Vanuit die gedachte hebben wij onze kinderen in eerste instantie alle ruimte gegeven om de digitale wereld te verkennen en zich die eigen te maken. En wat ik zie is dat zij daardoor wel een hele andere jeugd hebben dan wij hadden. De jongens lezen in ieder geval nooit een boek tenzij wij ze dwingen (“er is niets zo belangrijk voor je ontwikkeling als lezen”). Ze spelen minder vaak buiten dan wij deden en onmiskenbaar hebben ze door alle digitale prikkels méér dan wij concentratie-problemen op school.

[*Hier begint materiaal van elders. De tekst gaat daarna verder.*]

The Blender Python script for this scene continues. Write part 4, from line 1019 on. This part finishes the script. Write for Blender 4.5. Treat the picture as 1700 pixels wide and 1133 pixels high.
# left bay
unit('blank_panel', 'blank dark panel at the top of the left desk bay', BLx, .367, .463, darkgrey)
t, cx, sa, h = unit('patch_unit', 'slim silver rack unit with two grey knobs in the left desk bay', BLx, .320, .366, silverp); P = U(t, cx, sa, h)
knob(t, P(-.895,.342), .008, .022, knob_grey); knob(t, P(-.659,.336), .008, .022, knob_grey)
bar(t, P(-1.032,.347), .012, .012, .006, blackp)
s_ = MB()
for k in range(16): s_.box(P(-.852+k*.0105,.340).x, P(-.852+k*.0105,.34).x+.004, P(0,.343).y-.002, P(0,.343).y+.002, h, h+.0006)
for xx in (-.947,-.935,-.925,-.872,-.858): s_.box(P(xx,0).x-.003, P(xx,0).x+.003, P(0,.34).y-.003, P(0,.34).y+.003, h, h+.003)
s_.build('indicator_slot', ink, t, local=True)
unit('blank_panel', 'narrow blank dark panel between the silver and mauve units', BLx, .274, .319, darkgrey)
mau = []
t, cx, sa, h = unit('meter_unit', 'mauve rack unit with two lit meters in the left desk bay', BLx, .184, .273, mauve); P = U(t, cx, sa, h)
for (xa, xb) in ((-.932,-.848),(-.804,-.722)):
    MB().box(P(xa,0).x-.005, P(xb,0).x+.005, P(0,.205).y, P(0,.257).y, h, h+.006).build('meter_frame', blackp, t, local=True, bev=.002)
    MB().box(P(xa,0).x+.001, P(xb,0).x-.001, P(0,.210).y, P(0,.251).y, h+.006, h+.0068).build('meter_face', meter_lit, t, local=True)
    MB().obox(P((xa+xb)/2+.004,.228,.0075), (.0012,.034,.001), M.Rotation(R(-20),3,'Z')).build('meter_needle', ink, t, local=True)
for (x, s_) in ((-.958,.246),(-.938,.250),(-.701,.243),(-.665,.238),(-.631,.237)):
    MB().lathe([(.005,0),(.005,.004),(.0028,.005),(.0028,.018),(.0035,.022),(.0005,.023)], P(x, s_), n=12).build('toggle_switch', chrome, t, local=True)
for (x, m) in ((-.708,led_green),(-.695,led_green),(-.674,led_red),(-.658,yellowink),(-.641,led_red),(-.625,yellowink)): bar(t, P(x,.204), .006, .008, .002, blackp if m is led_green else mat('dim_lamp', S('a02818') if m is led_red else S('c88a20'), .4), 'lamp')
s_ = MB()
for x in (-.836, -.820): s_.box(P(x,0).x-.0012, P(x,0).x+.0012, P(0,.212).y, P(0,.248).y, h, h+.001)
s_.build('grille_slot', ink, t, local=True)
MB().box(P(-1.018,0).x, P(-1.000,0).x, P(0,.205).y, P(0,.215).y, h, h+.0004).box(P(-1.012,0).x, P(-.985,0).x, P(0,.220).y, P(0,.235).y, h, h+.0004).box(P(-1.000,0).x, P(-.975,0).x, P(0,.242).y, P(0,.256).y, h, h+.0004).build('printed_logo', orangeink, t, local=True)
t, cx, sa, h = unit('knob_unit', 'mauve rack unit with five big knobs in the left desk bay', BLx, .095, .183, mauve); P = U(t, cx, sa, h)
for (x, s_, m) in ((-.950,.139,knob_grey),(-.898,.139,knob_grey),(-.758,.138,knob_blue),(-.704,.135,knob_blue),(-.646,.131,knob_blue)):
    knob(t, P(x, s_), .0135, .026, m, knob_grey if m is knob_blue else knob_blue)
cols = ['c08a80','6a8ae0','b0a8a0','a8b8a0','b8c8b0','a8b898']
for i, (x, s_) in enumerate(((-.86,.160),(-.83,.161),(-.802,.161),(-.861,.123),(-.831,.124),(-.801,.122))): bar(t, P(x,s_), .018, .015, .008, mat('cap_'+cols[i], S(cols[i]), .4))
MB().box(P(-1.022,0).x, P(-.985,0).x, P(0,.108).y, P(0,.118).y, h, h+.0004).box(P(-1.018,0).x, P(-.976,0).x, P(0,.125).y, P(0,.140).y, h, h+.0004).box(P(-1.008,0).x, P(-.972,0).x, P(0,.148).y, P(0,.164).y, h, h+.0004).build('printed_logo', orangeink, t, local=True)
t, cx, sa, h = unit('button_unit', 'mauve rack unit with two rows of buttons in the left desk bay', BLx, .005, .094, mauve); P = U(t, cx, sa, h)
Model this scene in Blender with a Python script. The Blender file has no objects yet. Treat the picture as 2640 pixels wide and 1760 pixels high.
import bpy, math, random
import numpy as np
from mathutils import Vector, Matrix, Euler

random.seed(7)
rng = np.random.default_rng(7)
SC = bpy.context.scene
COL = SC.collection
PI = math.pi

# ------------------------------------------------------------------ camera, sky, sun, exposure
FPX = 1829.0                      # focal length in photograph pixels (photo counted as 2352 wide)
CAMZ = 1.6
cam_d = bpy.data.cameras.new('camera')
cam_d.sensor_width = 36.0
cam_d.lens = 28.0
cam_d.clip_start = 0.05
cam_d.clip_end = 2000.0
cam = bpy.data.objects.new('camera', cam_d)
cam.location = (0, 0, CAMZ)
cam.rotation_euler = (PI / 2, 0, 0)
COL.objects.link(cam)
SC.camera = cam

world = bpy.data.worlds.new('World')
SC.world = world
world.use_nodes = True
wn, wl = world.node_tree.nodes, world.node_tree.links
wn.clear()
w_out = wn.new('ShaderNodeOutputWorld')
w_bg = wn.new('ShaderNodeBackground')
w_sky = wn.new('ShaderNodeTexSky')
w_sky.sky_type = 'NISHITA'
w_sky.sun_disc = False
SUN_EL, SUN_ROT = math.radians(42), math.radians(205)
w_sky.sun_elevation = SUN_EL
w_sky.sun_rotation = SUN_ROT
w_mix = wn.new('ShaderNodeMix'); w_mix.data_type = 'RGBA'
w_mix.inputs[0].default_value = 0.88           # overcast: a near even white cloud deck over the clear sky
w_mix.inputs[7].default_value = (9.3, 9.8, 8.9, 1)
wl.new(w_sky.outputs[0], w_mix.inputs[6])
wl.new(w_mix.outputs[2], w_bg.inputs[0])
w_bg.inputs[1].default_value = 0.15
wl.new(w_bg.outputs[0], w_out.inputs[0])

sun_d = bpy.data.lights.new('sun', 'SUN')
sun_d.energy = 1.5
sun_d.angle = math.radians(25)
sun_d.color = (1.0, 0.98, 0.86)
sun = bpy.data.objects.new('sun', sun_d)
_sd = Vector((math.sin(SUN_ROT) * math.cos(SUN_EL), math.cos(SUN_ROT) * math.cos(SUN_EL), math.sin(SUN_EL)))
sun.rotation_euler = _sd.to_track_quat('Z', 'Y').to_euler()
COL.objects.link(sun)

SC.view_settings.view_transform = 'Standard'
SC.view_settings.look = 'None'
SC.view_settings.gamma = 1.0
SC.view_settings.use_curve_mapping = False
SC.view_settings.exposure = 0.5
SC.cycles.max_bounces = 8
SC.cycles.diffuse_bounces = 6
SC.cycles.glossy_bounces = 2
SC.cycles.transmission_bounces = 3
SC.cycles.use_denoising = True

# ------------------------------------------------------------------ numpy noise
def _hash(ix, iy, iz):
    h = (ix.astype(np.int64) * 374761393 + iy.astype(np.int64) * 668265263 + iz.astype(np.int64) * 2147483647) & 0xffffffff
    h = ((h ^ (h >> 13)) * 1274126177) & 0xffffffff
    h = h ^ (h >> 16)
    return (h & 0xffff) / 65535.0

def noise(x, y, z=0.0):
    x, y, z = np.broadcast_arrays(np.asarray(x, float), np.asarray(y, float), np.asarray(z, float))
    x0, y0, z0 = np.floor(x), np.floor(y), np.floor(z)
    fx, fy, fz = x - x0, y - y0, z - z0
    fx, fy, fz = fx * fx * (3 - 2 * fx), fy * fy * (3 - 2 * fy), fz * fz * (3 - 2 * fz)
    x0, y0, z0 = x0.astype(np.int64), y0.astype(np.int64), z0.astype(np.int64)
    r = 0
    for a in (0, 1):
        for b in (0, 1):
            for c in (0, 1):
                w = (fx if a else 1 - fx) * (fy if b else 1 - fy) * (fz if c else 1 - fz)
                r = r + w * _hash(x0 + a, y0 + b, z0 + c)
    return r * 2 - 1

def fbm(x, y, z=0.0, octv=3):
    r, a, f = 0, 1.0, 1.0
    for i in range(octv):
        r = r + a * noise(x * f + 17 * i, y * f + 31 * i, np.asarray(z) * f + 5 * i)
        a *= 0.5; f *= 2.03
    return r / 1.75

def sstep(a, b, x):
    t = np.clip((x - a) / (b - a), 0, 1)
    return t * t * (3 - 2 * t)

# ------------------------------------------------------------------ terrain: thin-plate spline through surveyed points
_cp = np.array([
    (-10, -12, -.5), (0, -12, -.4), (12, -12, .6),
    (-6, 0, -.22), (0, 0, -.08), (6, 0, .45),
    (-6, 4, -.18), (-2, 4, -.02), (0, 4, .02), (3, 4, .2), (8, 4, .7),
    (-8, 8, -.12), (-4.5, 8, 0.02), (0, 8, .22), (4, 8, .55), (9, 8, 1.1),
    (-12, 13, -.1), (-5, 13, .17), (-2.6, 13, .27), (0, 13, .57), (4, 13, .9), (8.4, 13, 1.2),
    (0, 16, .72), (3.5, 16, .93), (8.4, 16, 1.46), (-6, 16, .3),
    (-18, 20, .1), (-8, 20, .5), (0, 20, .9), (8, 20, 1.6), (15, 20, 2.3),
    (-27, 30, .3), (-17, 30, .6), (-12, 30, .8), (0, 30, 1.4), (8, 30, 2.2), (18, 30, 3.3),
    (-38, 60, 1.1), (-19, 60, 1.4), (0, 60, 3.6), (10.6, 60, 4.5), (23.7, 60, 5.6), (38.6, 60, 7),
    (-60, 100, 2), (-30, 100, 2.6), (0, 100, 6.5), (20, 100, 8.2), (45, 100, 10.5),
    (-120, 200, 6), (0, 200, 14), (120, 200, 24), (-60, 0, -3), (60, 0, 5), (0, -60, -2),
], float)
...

Maar met uitzondering van een aantal van onze buurkinderen leven zij het leven dat al hun vrienden en vriendinnen ook leven. Ze hebben nog steeds intensief contact met elkaar, alleen zitten ze veel minder vaak fysiek bij elkaar. Ik vind dat armoede, maar dat kan zijn omdat ik iets anders gewend ben.
 

Alternatieve aanpak

Neemt niet weg dat wij onze kinderen steeds vaker vragen hun schermactiviteiten even te staken. Smartphones mogen aan tafel niet gebruikt worden. We geven daarbij aan dat we het gezellig vinden om af en toe samen een spel te doen of even samen te praten. Dat het goed is voor hun ogen, rug en nek als ze niet de hele tijd in dezelfde houding achter een scherm zitten. Dat het belangrijk voor hun woordenschat, hun verbeelding en hun algemene kennis is als ze meer lezen. We zetten daarmee in op gedragsverandering in plaats van technische beperkingen. We proberen ze te leren op een goede manier om te gaan met alle verleidingen.
 
Daarmee kiezen we ook voor de weg van de geleidelijkheid. Het veranderen van gedrag kost immers tijd. We zitten nu nog in de fase van “weten”. Daarna moeten ze nog willen, durven, mogen en kunnen. Het willen moeten ze zelf doen, het kunnen daar kunnen wij ze weer bij helpen. Ik doe dat soms toch door de stekker van de router er even uit te trekken: “sorry, we hebben een storing”. Bij het durven en mogen hebben we alle andere ouders nodig.